Popular Forms & Practice

Chair: Lisa Purse

Room: Studio 2

Time: 14.05 – 15.35

The Signification of (In)Authenticity in the ‘Cinema of the Suburbs’: Ambiguity and Ambivalence in Pleasantville, The Truman Show, and The Stepford Wives

Tim Vermeulen

It is certainly a truism, if, indeed, not a cliché, to say that suburbia – at least in the ways it is commonly stereotypically represented in popular cultural discourse – and inauthenticity are often associated with one another (Mumford 1966; Jurca 2001; Silverstone 2001; Beuka 2004).

This can certainly be said with regards to those recent films set in, but also, more importantly, about suburbia, a lot Felperlin (1997) and Muzzio (2002) have termed the ‘cinema of the suburbs’. Suburbia’s meticulously ordered, tree-lined streets, homogenous, 1950s-like, pastel coloured, semi-attached, picture-window dwellings, inhabited by white middle class nuclear families, exist, so these films have it, on the principle of exclusion and repression of ‘otherness’, in architecture as much as in ethnicity, class, sexual preference and psychological disposition. In this ‘place myth’ (the persistent connotation of a place with certain norms and values to the extent it becomes wholly signified by (one of) them (Shields, 1991)) the inauthentic is thus put on a par with the undifferentiated.

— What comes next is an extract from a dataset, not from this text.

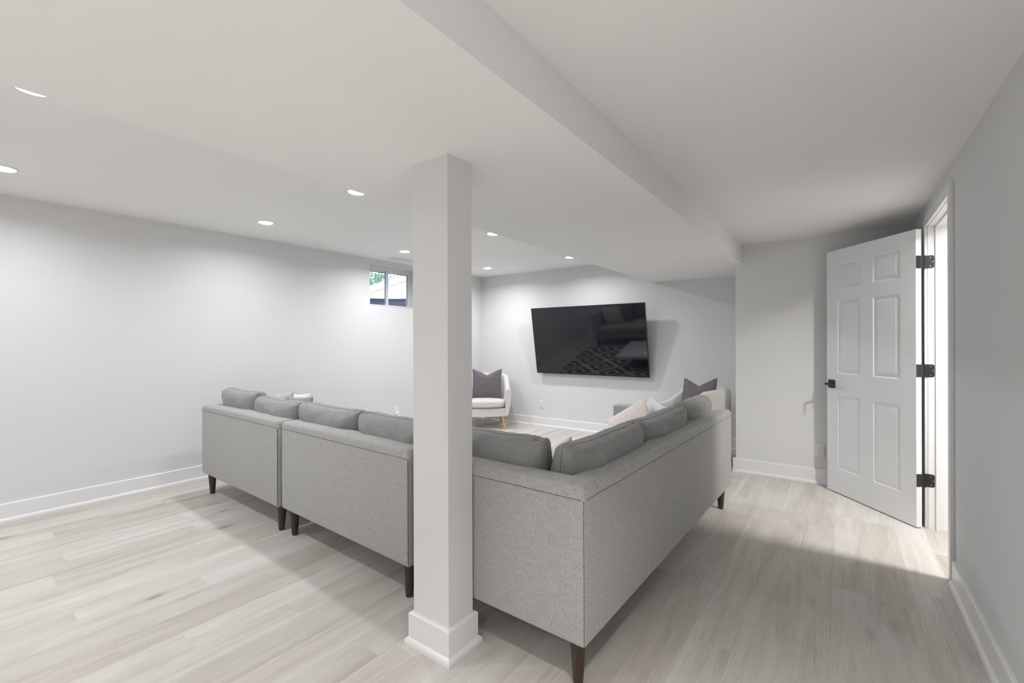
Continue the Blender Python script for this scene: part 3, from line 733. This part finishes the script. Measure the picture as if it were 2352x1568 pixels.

Authenticity then, I will argue in this paper through an analysis of Pleasantville (Ross 1998), The Truman Show (Weir 1998) and The Stepford Wives (Oz 2004), is effectively envisaged as all that which has been excluded and repressed which returns and dislocates the ‘place myth’. That is to say, it is the plurality of difference (in architecture, in ethnicity, etc), and, more complex, that which could not be categorized, ordered: the ambiguous, the ambivalent. This process, I will show, is both a narrative pattern and a visual trope: it is signified not only by the deterioration of the houses, the disintegration of the families, but also by the sudden change in mise en scene, colour, tone and sound. I hope to show that in this particular instance, the inauthentic and the authentic are inevitably and necessarily in a tension, bound up with one another, and so contribute to a different understanding of former and latter.

Unrealism and the Hollywood Happy Ending

James MacDowell

This paper is related to my ongoing research into issues surrounding the ‘Hollywood happy ending’ – a subject that, despite its apparent prevalence, has received surprisingly little sustained attention from the field of film studies.

Apparently signifying the epitome of cinematic artifice, the ‘happy ending’ of Hollywood cinema is often assumed, within both academic and popular discourses, to be a narrative device that reveals fundamentally ‘unrealistic’ or ‘inauthentic’ impulses. In instances in which a critic wishes to defend a particular ‘happy ending’, it is common for the defence to be mounted in terms that describe the ending as constituting an ironic, self-consciously false, inflection of the trope. David Bordwell, for example, has said that ‘unmotivated happy endings’ can ‘force us to recognize the conventions that rule classical cinema,’ and ‘flaunt the disparity between what we ask of art and what we know of social life’.